Певец-гусар, ты пел биваки, Раздолье ухарских пиров И грозную потеху драки, И завитки своих усов. С веселых струн во дни покоя Походную сдувая пыль, Ты славил, лиру перестроя, Любовь и мирную бутыль.По мере того как крепла индивидуальность пушкинского художественного мышления, в лирике открывалась возможность, так сказать, прямого, не опосредованного образом условного типажа, обращения к адресату. Композиция поэтической речи перестраивалась. Слово в лирике Пушкина 20-х годов обретает непосредственную связь с реальной ситуацией общения, образными преломлениями которой живет пушкинская адресованная речь. В ранних посланиях Пушкина точка зрения адресата органично и непротиворечиво вплеталась в единую раму авторского лирического сознания.
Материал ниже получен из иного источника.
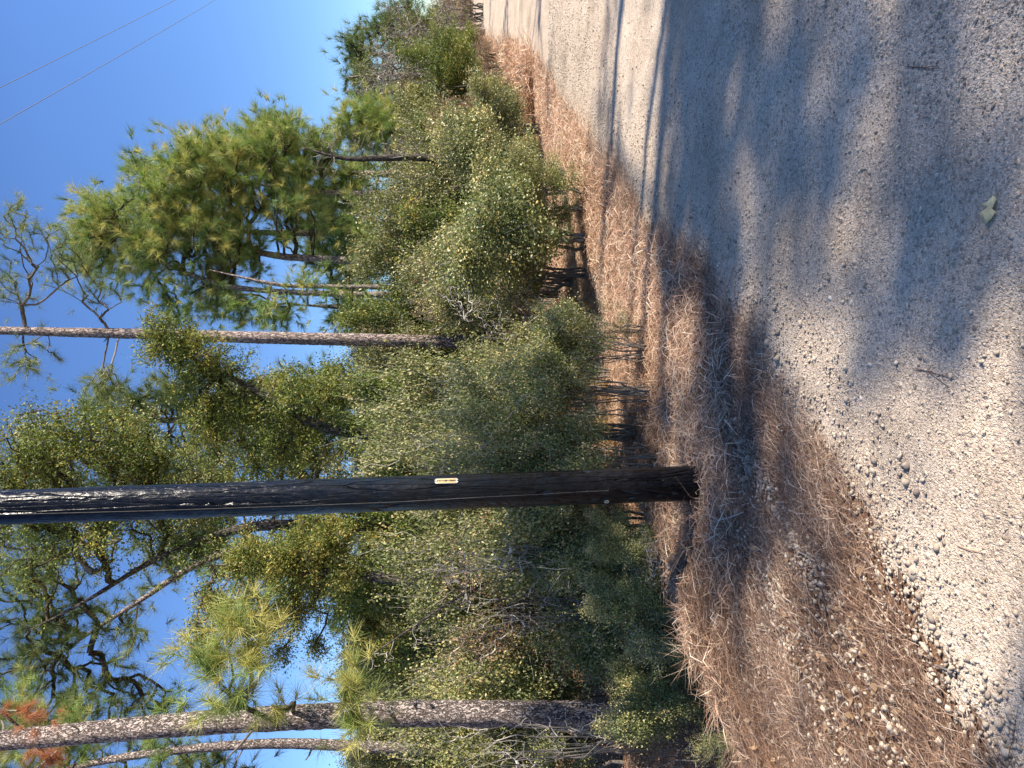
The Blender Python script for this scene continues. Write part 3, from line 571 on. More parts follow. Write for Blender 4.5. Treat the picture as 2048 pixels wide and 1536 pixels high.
# ground wire stapled down the side
W = []
for px, py in [(1216, 981), (1150, 984), (1100, 987), (1040, 990.5), (980, 993), (930, 996), (860, 1000), (780, 1004), (700, 1007), (600, 1011), (450, 1016), (300, 1021), (150, 1025), (0, 1029)]:
    P_, n_ = onpole(px, py, .003); W.append(P_)
v = W[-1] - W[-2]; v = v / v[2]
for z in (5.5, 7, 8.5, 10.2): W.append(W[13] + (onaxis(z) - onaxis(W[13][2])))
b_ = Acc(); tube(b_, np.array(W), np.full(len(W), .0028), 6, False); b_.build('ground_wire', gal, pole, True, P0)
for k, (px, py) in enumerate([(1216, 981), (1175, 983), (965, 994), (1002, 992), (1052, 990), (1120, 986), (880, 999), (760, 1005), (640, 1009.5), (500, 1014)]):
    P_, n_ = onpole(px, py, .005); sd = unit(np.cross(axis, n_)); b_ = Acc()
    tube(b_, np.array([P_ - sd * .008 - n_ * .006, P_ - sd * .005 + n_ * .002, P_ + sd * .005 + n_ * .002, P_ + sd * .008 - n_ * .006]), np.full(4, .002), 6, True); b_.build('staple', gal, pole, False, P0)
# overhead lines from the pole top, running with the road
wm = plain('weathered_conductor', (.16, .18, .22), .6, .2)
az = math.atan((1810 - 768) / F)
for (xa, ya, xb, yb), lab in (((0, 175, 350, 0), 'upper of the two thin overhead wires crossing the blue sky'), ((0, 248, 430, 0), 'lower of the two thin overhead wires, nearer the tree tops')):
    dv = np.array([math.sin(az), math.cos(az), 0])
    # start over the pole, pass through the two photographed rays
    def meet(px, py):
        d = at(px, py, 1.0) - np.array([0, 0, EYE]); A_ = np.array([[d[0], -dv[0]], [d[1], -dv[1]]]); s_, u_ = np.linalg.solve(A_, P1[:2]); return u_, EYE + d[2] * s_
    ua, za = meet(xa, ya); ub, zb = meet(xb, yb); sl_ = (zb - za) / (ub - ua)
    b_ = Acc(); uu = np.linspace(0, 70, 60); z_ = za + sl_ * (uu - ua) + .0008 * (uu - ua) * (uu - ub)
    tube(b_, np.stack([P1[0] + dv[0] * uu, P1[1] + dv[1] * uu, z_], 1), np.full(60, .0055), 6, True)
    o = b_.build('overhead_wire', wm); tag(o, lab, 'wire')
# ------------------------------------------------------------------ trees (photo x, photo y, metres ahead, ...)
# big near pine on the left of the pole
tree('pine_tree', 'thick pine with plated grey-pink bark, nearest tree left of the black pole', [(1235, 1432, 6.4, .128), (1100, 1428, 6.4, .112), (800, 1426, 6.45, .108), (500, 1438, 6.5, .103), (250, 1458, 6.6, .093), (0, 1482, 6.8, .085), (-500, 1500, 7.2, .07), (-1100, 1500, 7.6, .04)],
     [(-300, 1350, 7.4, .9, 1, .9, 60), (-600, 1560, 7.4, 1.1, 1, .8, 60), (-900, 1400, 7.6, 1.0, 1, .7, 70), (470, 1250, 5.9, .12, .14, .12, 9), (420, 1320, 5.9, .16, .18, .14, 18), (505, 1310, 5.9, .15, .16, .13, 16), (470, 1400, 5.95, .14, .18, .2, 16), (700, 1365, 6, .14, .14, .10, 10), (710, 1430, 6, .14, .14, .12, 12), (560, 1430, 6, .06, .1, .1, 3)], 'pine', 1, .003, 1.0, 1.0, .3, 'pinebark', rough=.12, K=28, needle=(1.7, .5, 1.35), stubs=9)
tree('pine_tree', 'slender crooked pine trunk close behind the thick near pine', [(900, 1500, 8.6, .075), (700, 1492, 8.6, .062), (560, 1484, 8.6, .056), (440, 1492, 8.6, .05), (330, 1502, 8.6, .045), (180, 1524, 8.7, .04), (0, 1575, 8.8, .032), (-400, 1600, 9, .02)],
     [(120, 1500, 8.8, .45, .5, .5, 60), (330, 1520, 8.6, .3, .4, .35, 26), (20, 1420, 9.0, .5, .5, .4, 50), (-250, 1540, 9, .8, .8, .6, 50)], 'pine', 2, .004, .8, .9, .0, 'pinebark', rough=.1, K=20, needle=(2, .5), stubs=6)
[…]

Ведь обращение к адресату как стилизованной личности и призвано было продемонстрировать гармоническую общность жизнеощущения, под знаком которого складывалась поэзия лицейского братства и «арзамасского» содружества. Между тем позиция автора в лирике 20–30-х годов осложнена ощущением разноликости людских судеб, неизбежности и порою неуследимости перемен, совершающихся в чужом сознании и чужой жизни.
Зрелость пушкинского художественного мышления 20–30-х годов проявляется, в частности, и в том, что, осознав индивидуальную неповторимость чужих духовных миров, их автономность и сложность («Простишь ли мне ревнивые мечты…», «Коварность», «Желание славы» и т. д.), Пушкин избежал соблазна индивидуалистической рефлексии, воздвигающей барьеры на пути к постижению другого человеческого «я».
Интонация обращения и слово обращения в пушкинской лирике — нечто большее, чем просто деталь в ряду других «слагаемых» поэтического целого. И то и другое нерасторжимо сливается с природой пушкинского лирического голоса, врастает в его неповторимый «тембр». Не будет преувеличением сказать, что едва ли не вся зрелая пушкинская лирика пронизана интонацией обращения. Едва ли не вся она несет в себе этот неповторимый пушкинский жест «во вне», рассчитанный на живое соучастие в поэтической речи, оттеняющий ее обнаженную искренность. Здесь истоки своеобразной разомкнутости пушкинского лирического образа. Здесь его выходы в неисчерпаемость того реального мгновения, из которого он вырастает, не обрывая с ним своих «кровных» связей. Обращенное слово Пушкина — посредник между лирическим переживанием и реальной ситуацией, которую далеко не всегда исчерпывает пушкинский стих, на которую он нередко предпочитает намекать, окидывая ее точно бы краем глаза, оставляя простор для ассоциаций. Так воспроизведенная и так воспринятая лирическая ситуация получает многомерность и глубину, то уходя корнями в пушкинский биографический опыт, то удаляясь от него.